Required work:
Output the material exactly, but drop every image it holds.

Data provided:
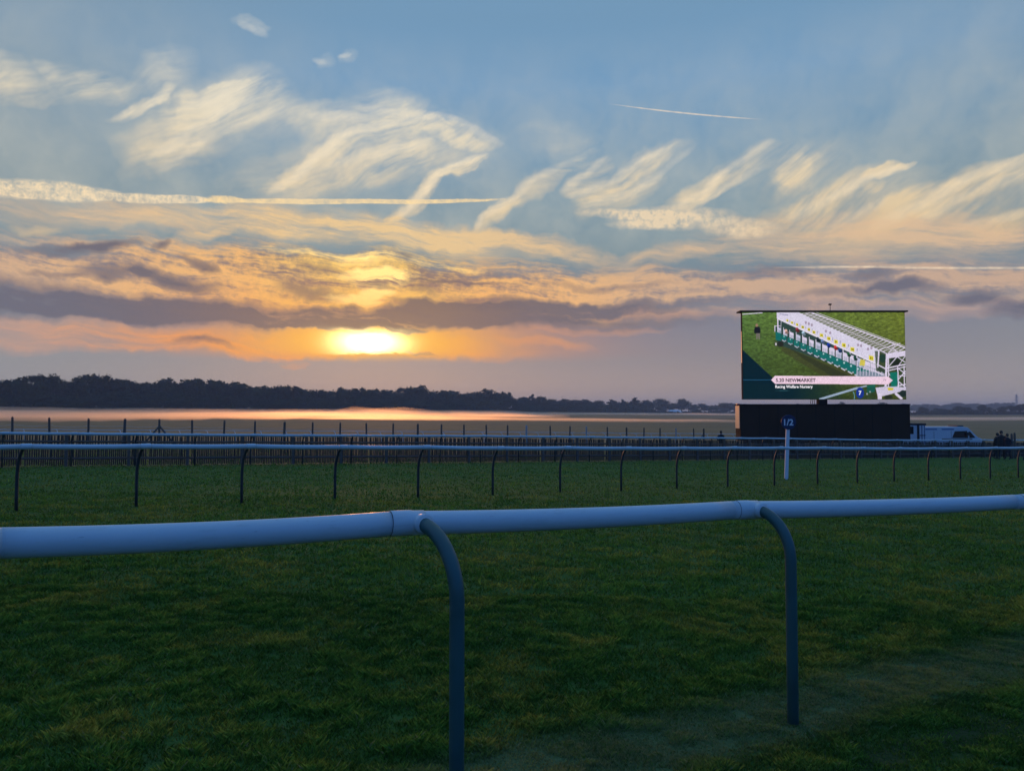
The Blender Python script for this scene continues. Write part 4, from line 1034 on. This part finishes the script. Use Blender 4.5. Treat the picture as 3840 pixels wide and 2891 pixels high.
# ------------------------------------------------------------------ people
M_SKIN = plain('skin', (0.42, 0.26, 0.19), 0.55, var=0.08)
M_HAIR = plain('dark_hair', (0.03, 0.022, 0.018), 0.6)
M_TROUSER = plain('dark_trousers', (0.020, 0.021, 0.026), 0.85)
M_SHOE = plain('black_shoes', (0.012, 0.012, 0.012), 0.6)
def person(loc, yaw, height, label, coat, lean=0.0, stride=0.10, hat=False, long_coat=False):
    s = height / 1.76
    J = {'pel': (0, 0, .96, .135, .105), 'sp': (0, -.01 * lean, 1.14, .135, .10), 'ch': (0, -.02 - .05 * lean, 1.34, .165, .115), 'nk': (0, -.02 - .08 * lean, 1.50, .058, .058),
         'hd': (0, -.045 - .10 * lean, 1.60, .080, .092), 'ht': (0, -.035 - .10 * lean, 1.70, .062, .075)}
    E_ = [('pel', 'sp'), ('sp', 'ch'), ('ch', 'nk'), ('nk', 'hd'), ('hd', 'ht')]
    for sg, nm in ((-1, 'l'), (1, 'r')):
        J.update({'hip' + nm: (sg * .10, 0, .90, .095, .095), 'kn' + nm: (sg * .12, -.02 + sg * stride * .3, .50, .066, .066), 'an' + nm: (sg * .13, .02 + sg * stride, .09, .045, .045), 'to' + nm: (sg * .15, -.16 + sg * stride, .035, .042, .035),
                  'sh' + nm: (sg * .19, -.02 - .05 * lean, 1.42, .066, .066), 'el' + nm: (sg * .265, .05, 1.14, .050, .050), 'wr' + nm: (sg * .20, -.09, .985, .040, .040), 'ha' + nm: (sg * .165, -.115, .955, .044, .034)})
        E_ += [('pel', 'hip' + nm), ('hip' + nm, 'kn' + nm), ('kn' + nm, 'an' + nm), ('an' + nm, 'to' + nm), ('ch', 'sh' + nm), ('sh' + nm, 'el' + nm), ('el' + nm, 'wr' + nm), ('wr' + nm, 'ha' + nm)]
    keys = list(J); me = bpy.data.meshes.new('body')
    me.from_pydata([tuple(c * s for c in J[k][:3]) for k in keys], [(keys.index(a), keys.index(b)) for a, b in E_], [])
    o = bpy.data.objects.new('tmp', me); COL.objects.link(o)
    mod = o.modifiers.new('skin', 'SKIN'); mod.branch_smoothing = 0.4
    for i, k in enumerate(keys):
        sv = me.skin_vertices[0].data[i]; sv.radius = (J[k][3] * s, J[k][4] * s); sv.use_root = (k == 'pel')
    sub = o.modifiers.new('sub', 'SUBSURF'); sub.levels = 2; sub.render_levels = 2
    dg = bpy.context.evaluated_depsgraph_get(); body = bpy.data.meshes.new_from_object(o.evaluated_get(dg)); bpy.data.objects.remove(o)
    body.materials.clear()
    for m in (M_SKIN, coat, M_TROUSER, M_SHOE): body.materials.append(m)
    for p in body.polygons:
        c = p.center / s
        p.material_index = 0 if c.z > 1.52 else (3 if c.z < 0.085 else (2 if c.z < (0.55 if long_coat else 0.90) and abs(c.x) < 0.28 and not (abs(c.x) > 0.17 and c.z > 0.84) else 1))
    body.shade_smooth()
    root = thing('person', label, 'person', loc, yaw)
    obj('body', body, None, root)
    hx = J['ht']
    cap = lathe([(0.072, -0.10), (0.092, -0.04), (0.098, 0.02), (0.085, 0.075), (0.05, 0.105), (0.01, 0.115)], 16, mtx=Matrix.Translation((0, (hx[1] + 0.018) * s, (hx[2] - 0.02) * s)) @ Matrix.Rotation(R(-18), 4, 'X') @ Matrix.Scale(s * 0.98, 4))
    obj('hair', cap, M_HAIR, root, smooth=True)
    fz = (J['hd'][2]) * s; fy = (J['hd'][1] - 0.088) * s
    obj('nose', lathe([(0.016, 0.0), (0.010, 0.02), (0.003, 0.036)], 8, mtx=Matrix.Translation((0, fy, fz - 0.012)) @ Matrix.Rotation(R(75), 4, 'X')), M_SKIN, root, smooth=True)
    coat_bm = bmesh.new()
    lowz = 0.52 if long_coat else 0.80
    ly = -.05 * lean
    prof = [(0.185, lowz), (0.175, 0.95), (0.165, 1.10), (0.178, 1.30), (0.165, 1.41), (0.11, 1.475), (0.075, 1.52)]
    rings = []
    for r_, z_ in prof:
        yy = ly * (z_ - 0.9) / 0.5 if z_ > 0.9 else 0
        rings.append([coat_bm.verts.new(((r_ * 1.12) * math.cos(a) * s, (yy + r_ * 0.78 * math.sin(a)) * s, z_ * s)) for a in np.linspace(0, 2 * math.pi, 21)[:-1]])
    for a, b in zip(rings[:-1], rings[1:]):
        for k in range(20): coat_bm.faces.new((a[k], a[(k + 1) % 20], b[(k + 1) % 20], b[k]))
    obj('coat', coat_bm, coat, root, smooth=True)
    if hat: obj('flat_cap', lathe([(0.088, 0), (0.112, 0.012), (0.115, 0.04), (0.09, 0.065), (0.02, 0.075)], 18, mtx=Matrix.Translation((0, (hx[1] - 0.012) * s, (hx[2] + 0.030) * s)) @ Matrix.Rotation(R(8), 4, 'X') @ Matrix.Scale(s, 4)), M_TROUSER, root, smooth=True)
    return root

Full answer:
The Blender Python script for this scene continues. Write part 4, from line 1034 on. This part finishes the script. Use Blender 4.5. Treat the picture as 3840 pixels wide and 2891 pixels high.
# ------------------------------------------------------------------ people
M_SKIN = plain('skin', (0.42, 0.26, 0.19), 0.55, var=0.08)
M_HAIR = plain('dark_hair', (0.03, 0.022, 0.018), 0.6)
M_TROUSER = plain('dark_trousers', (0.020, 0.021, 0.026), 0.85)
M_SHOE = plain('black_shoes', (0.012, 0.012, 0.012), 0.6)
def person(loc, yaw, height, label, coat, lean=0.0, stride=0.10, hat=False, long_coat=False):
    s = height / 1.76
    J = {'pel': (0, 0, .96, .135, .105), 'sp': (0, -.01 * lean, 1.14, .135, .10), 'ch': (0, -.02 - .05 * lean, 1.34, .165, .115), 'nk': (0, -.02 - .08 * lean, 1.50, .058, .058),
         'hd': (0, -.045 - .10 * lean, 1.60, .080, .092), 'ht': (0, -.035 - .10 * lean, 1.70, .062, .075)}
    E_ = [('pel', 'sp'), ('sp', 'ch'), ('ch', 'nk'), ('nk', 'hd'), ('hd', 'ht')]
    for sg, nm in ((-1, 'l'), (1, 'r')):
        J.update({'hip' + nm: (sg * .10, 0, .90, .095, .095), 'kn' + nm: (sg * .12, -.02 + sg * stride * .3, .50, .066, .066), 'an' + nm: (sg * .13, .02 + sg * stride, .09, .045, .045), 'to' + nm: (sg * .15, -.16 + sg * stride, .035, .042, .035),
                  'sh' + nm: (sg * .19, -.02 - .05 * lean, 1.42, .066, .066), 'el' + nm: (sg * .265, .05, 1.14, .050, .050), 'wr' + nm: (sg * .20, -.09, .985, .040, .040), 'ha' + nm: (sg * .165, -.115, .955, .044, .034)})
        E_ += [('pel', 'hip' + nm), ('hip' + nm, 'kn' + nm), ('kn' + nm, 'an' + nm), ('an' + nm, 'to' + nm), ('ch', 'sh' + nm), ('sh' + nm, 'el' + nm), ('el' + nm, 'wr' + nm), ('wr' + nm, 'ha' + nm)]
    keys = list(J); me = bpy.data.meshes.new('body')
    me.from_pydata([tuple(c * s for c in J[k][:3]) for k in keys], [(keys.index(a), keys.index(b)) for a, b in E_], [])
    o = bpy.data.objects.new('tmp', me); COL.objects.link(o)
    mod = o.modifiers.new('skin', 'SKIN'); mod.branch_smoothing = 0.4
    for i, k in enumerate(keys):
        sv = me.skin_vertices[0].data[i]; sv.radius = (J[k][3] * s, J[k][4] * s); sv.use_root = (k == 'pel')
    sub = o.modifiers.new('sub', 'SUBSURF'); sub.levels = 2; sub.render_levels = 2
    dg = bpy.context.evaluated_depsgraph_get(); body = bpy.data.meshes.new_from_object(o.evaluated_get(dg)); bpy.data.objects.remove(o)
    body.materials.clear()
    for m in (M_SKIN, coat, M_TROUSER, M_SHOE): body.materials.append(m)
    for p in body.polygons:
        c = p.center / s
        p.material_index = 0 if c.z > 1.52 else (3 if c.z < 0.085 else (2 if c.z < (0.55 if long_coat else 0.90) and abs(c.x) < 0.28 and not (abs(c.x) > 0.17 and c.z > 0.84) else 1))
    body.shade_smooth()
    root = thing('person', label, 'person', loc, yaw)
    obj('body', body, None, root)
    hx = J['ht']
    cap = lathe([(0.072, -0.10), (0.092, -0.04), (0.098, 0.02), (0.085, 0.075), (0.05, 0.105), (0.01, 0.115)], 16, mtx=Matrix.Translation((0, (hx[1] + 0.018) * s, (hx[2] - 0.02) * s)) @ Matrix.Rotation(R(-18), 4, 'X') @ Matrix.Scale(s * 0.98, 4))
    obj('hair', cap, M_HAIR, root, smooth=True)
    fz = (J['hd'][2]) * s; fy = (J['hd'][1] - 0.088) * s
    obj('nose', lathe([(0.016, 0.0), (0.010, 0.02), (0.003, 0.036)], 8, mtx=Matrix.Translation((0, fy, fz - 0.012)) @ Matrix.Rotation(R(75), 4, 'X')), M_SKIN, root, smooth=True)
    coat_bm = bmesh.new()
    lowz = 0.52 if long_coat else 0.80
    ly = -.05 * lean
    prof = [(0.185, lowz), (0.175, 0.95), (0.165, 1.10), (0.178, 1.30), (0.165, 1.41), (0.11, 1.475), (0.075, 1.52)]
    rings = []
    for r_, z_ in prof:
        yy = ly * (z_ - 0.9) / 0.5 if z_ > 0.9 else 0
        rings.append([coat_bm.verts.new(((r_ * 1.12) * math.cos(a) * s, (yy + r_ * 0.78 * math.sin(a)) * s, z_ * s)) for a in np.linspace(0, 2 * math.pi, 21)[:-1]])
    for a, b in zip(rings[:-1], rings[1:]):
        for k in range(20): coat_bm.faces.new((a[k], a[(k + 1) % 20], b[(k + 1) % 20], b[k]))
    obj('coat', coat_bm, coat, root, smooth=True)
    if hat: obj('flat_cap', lathe([(0.088, 0), (0.112, 0.012), (0.115, 0.04), (0.09, 0.065), (0.02, 0.075)], 18, mtx=Matrix.Translation((0, (hx[1] - 0.012) * s, (hx[2] + 0.030) * s)) @ Matrix.Rotation(R(8), 4, 'X') @ Matrix.Scale(s, 4)), M_TROUSER, root, smooth=True)
    return root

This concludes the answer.